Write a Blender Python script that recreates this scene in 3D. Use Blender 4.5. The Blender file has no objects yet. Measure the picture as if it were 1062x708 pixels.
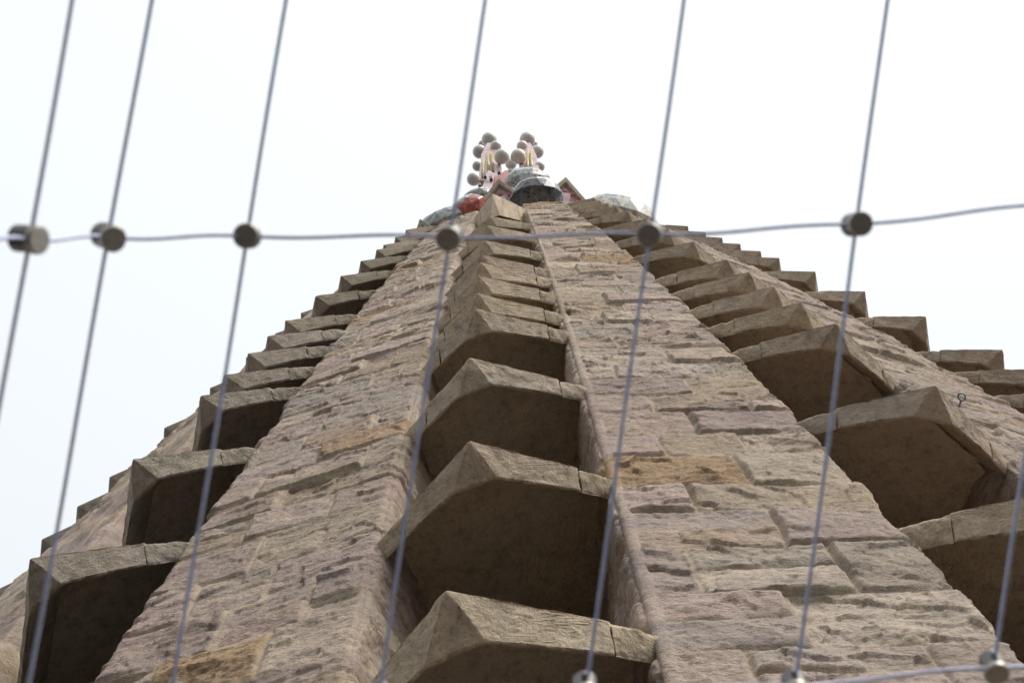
import bpy, bmesh, math, random
import numpy as np
from mathutils import Matrix, Vector

S = bpy.context.scene
COL = S.collection
random.seed(7)
RNG = np.random.default_rng(11)

# ------------------------------------------------------------------ camera
YAW, PIT, ROL = -0.02755561, 1.16035288, -0.10636835
F_PX = 1445.36
_cy, _sy, _cp, _sp = math.cos(YAW), math.sin(YAW), math.cos(PIT), math.sin(PIT)
FW = np.array([_sy*_cp, _cy*_cp, _sp]); _r = np.array([_cy, -_sy, 0.0]); _u = np.cross(_r, FW)
RT = math.cos(ROL)*_r + math.sin(ROL)*_u
UP = -math.sin(ROL)*_r + math.cos(ROL)*_u
cam_d = bpy.data.cameras.new('camera')
cam = bpy.data.objects.new('camera', cam_d); COL.objects.link(cam)
cam.matrix_world = Matrix(((RT[0], UP[0], -FW[0], 0), (RT[1], UP[1], -FW[1], 0), (RT[2], UP[2], -FW[2], 0), (0, 0, 0, 1)))
cam_d.sensor_width = 36.0
cam_d.lens = 36.0*F_PX/1062.0
cam_d.clip_start = 0.05
cam_d.clip_end = 6000
cam_d.dof.use_dof = True
cam_d.dof.focus_distance = 9.0
cam_d.dof.aperture_fstop = 11.5
S.camera = cam

# ------------------------------------------------------------------ sky, sun, exposure
SUN_EL, SUN_AZ = math.radians(46), math.radians(128)     # azimuth clockwise from +Y
w = bpy.data.worlds.new('World'); S.world = w; w.use_nodes = True
nt = w.node_tree; nt.nodes.clear()
sky = nt.nodes.new('ShaderNodeTexSky'); sky.sky_type = 'NISHITA'; sky.sun_disc = False
sky.sun_elevation = SUN_EL; sky.sun_rotation = SUN_AZ; sky.air_density = 1.0; sky.dust_density = 6.0; sky.altitude = 50
hs = nt.nodes.new('ShaderNodeHueSaturation'); hs.inputs['Saturation'].default_value = 0.22
mx = nt.nodes.new('ShaderNodeMix'); mx.data_type = 'RGBA'; mx.inputs[0].default_value = 0.6
mx.inputs[7].default_value = (7.6, 8.0, 8.3, 1)           # even bright cloud sheet
bg = nt.nodes.new('ShaderNodeBackground'); bg.inputs['Strength'].default_value = 0.15
wo = nt.nodes.new('ShaderNodeOutputWorld')
nt.links.new(sky.outputs[0], hs.inputs['Color']); nt.links.new(hs.outputs[0], mx.inputs[6])
# overcast: the zenith is brighter than the horizon
gm = nt.nodes.new('ShaderNodeTexCoord'); sx = nt.nodes.new('ShaderNodeSeparateXYZ'); nt.links.new(gm.outputs['Generated'], sx.inputs[0])
mr = nt.nodes.new('ShaderNodeMapRange'); mr.inputs[1].default_value = 0.0; mr.inputs[2].default_value = 1.0; mr.inputs[3].default_value = 0.42; mr.inputs[4].default_value = 0.84
nt.links.new(sx.outputs['Z'], mr.inputs[0])
ml = nt.nodes.new('ShaderNodeMix'); ml.data_type = 'RGBA'; ml.blend_type = 'MULTIPLY'; ml.inputs[0].default_value = 1.0
nt.links.new(mx.outputs[2], ml.inputs[6]); nt.links.new(mr.outputs[0], ml.inputs[7])
nt.links.new(ml.outputs[2], bg.inputs[0]); nt.links.new(bg.outputs[0], wo.inputs[0])
sun_d = bpy.data.lights.new('sun', 'SUN'); sun_d.energy = 1.5; sun_d.angle = math.radians(35); sun_d.color = (1.0, 0.95, 0.88)
sun = bpy.data.objects.new('sun', sun_d); COL.objects.link(sun)
_sd = Vector((math.sin(SUN_AZ)*math.cos(SUN_EL), math.cos(SUN_AZ)*math.cos(SUN_EL), math.sin(SUN_EL)))
sun.rotation_euler = (-_sd).to_track_quat('-Z', 'Y').to_euler()
S.view_settings.view_transform = 'Standard'; S.view_settings.look = 'None'
S.view_settings.exposure = 0.56; S.view_settings.gamma = 1.0
S.view_settings.use_curve_mapping = False
S.render.engine = 'CYCLES'
S.render.resolution_x, S.render.resolution_y = 1024, 682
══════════
**EXERCISE OBJECTIVE:** Reproduce the data verbatim. Do not carry any picture into the copy.

**ANSWER TO THE EXERCISE:**
Write a Blender Python script that recreates this scene in 3D. Use Blender 4.5. The Blender file has no objects yet. Measure the picture as if it were 1062x708 pixels.
import bpy, bmesh, math, random
import numpy as np
from mathutils import Matrix, Vector

S = bpy.context.scene
COL = S.collection
random.seed(7)
RNG = np.random.default_rng(11)

# ------------------------------------------------------------------ camera
YAW, PIT, ROL = -0.02755561, 1.16035288, -0.10636835
F_PX = 1445.36
_cy, _sy, _cp, _sp = math.cos(YAW), math.sin(YAW), math.cos(PIT), math.sin(PIT)
FW = np.array([_sy*_cp, _cy*_cp, _sp]); _r = np.array([_cy, -_sy, 0.0]); _u = np.cross(_r, FW)
RT = math.cos(ROL)*_r + math.sin(ROL)*_u
UP = -math.sin(ROL)*_r + math.cos(ROL)*_u
cam_d = bpy.data.cameras.new('camera')
cam = bpy.data.objects.new('camera', cam_d); COL.objects.link(cam)
cam.matrix_world = Matrix(((RT[0], UP[0], -FW[0], 0), (RT[1], UP[1], -FW[1], 0), (RT[2], UP[2], -FW[2], 0), (0, 0, 0, 1)))
cam_d.sensor_width = 36.0
cam_d.lens = 36.0*F_PX/1062.0
cam_d.clip_start = 0.05
cam_d.clip_end = 6000
cam_d.dof.use_dof = True
cam_d.dof.focus_distance = 9.0
cam_d.dof.aperture_fstop = 11.5
S.camera = cam

# ------------------------------------------------------------------ sky, sun, exposure
SUN_EL, SUN_AZ = math.radians(46), math.radians(128)     # azimuth clockwise from +Y
w = bpy.data.worlds.new('World'); S.world = w; w.use_nodes = True
nt = w.node_tree; nt.nodes.clear()
sky = nt.nodes.new('ShaderNodeTexSky'); sky.sky_type = 'NISHITA'; sky.sun_disc = False
sky.sun_elevation = SUN_EL; sky.sun_rotation = SUN_AZ; sky.air_density = 1.0; sky.dust_density = 6.0; sky.altitude = 50
hs = nt.nodes.new('ShaderNodeHueSaturation'); hs.inputs['Saturation'].default_value = 0.22
mx = nt.nodes.new('ShaderNodeMix'); mx.data_type = 'RGBA'; mx.inputs[0].default_value = 0.6
mx.inputs[7].default_value = (7.6, 8.0, 8.3, 1)           # even bright cloud sheet
bg = nt.nodes.new('ShaderNodeBackground'); bg.inputs['Strength'].default_value = 0.15
wo = nt.nodes.new('ShaderNodeOutputWorld')
nt.links.new(sky.outputs[0], hs.inputs['Color']); nt.links.new(hs.outputs[0], mx.inputs[6])
# overcast: the zenith is brighter than the horizon
gm = nt.nodes.new('ShaderNodeTexCoord'); sx = nt.nodes.new('ShaderNodeSeparateXYZ'); nt.links.new(gm.outputs['Generated'], sx.inputs[0])
mr = nt.nodes.new('ShaderNodeMapRange'); mr.inputs[1].default_value = 0.0; mr.inputs[2].default_value = 1.0; mr.inputs[3].default_value = 0.42; mr.inputs[4].default_value = 0.84
nt.links.new(sx.outputs['Z'], mr.inputs[0])
ml = nt.nodes.new('ShaderNodeMix'); ml.data_type = 'RGBA'; ml.blend_type = 'MULTIPLY'; ml.inputs[0].default_value = 1.0
nt.links.new(mx.outputs[2], ml.inputs[6]); nt.links.new(mr.outputs[0], ml.inputs[7])
nt.links.new(ml.outputs[2], bg.inputs[0]); nt.links.new(bg.outputs[0], wo.inputs[0])
sun_d = bpy.data.lights.new('sun', 'SUN'); sun_d.energy = 1.5; sun_d.angle = math.radians(35); sun_d.color = (1.0, 0.95, 0.88)
sun = bpy.data.objects.new('sun', sun_d); COL.objects.link(sun)
_sd = Vector((math.sin(SUN_AZ)*math.cos(SUN_EL), math.cos(SUN_AZ)*math.cos(SUN_EL), math.sin(SUN_EL)))
sun.rotation_euler = (-_sd).to_track_quat('-Z', 'Y').to_euler()
S.view_settings.view_transform = 'Standard'; S.view_settings.look = 'None'
S.view_settings.exposure = 0.56; S.view_settings.gamma = 1.0
S.view_settings.use_curve_mapping = False
S.render.engine = 'CYCLES'
S.render.resolution_x, S.render.resolution_y = 1024, 682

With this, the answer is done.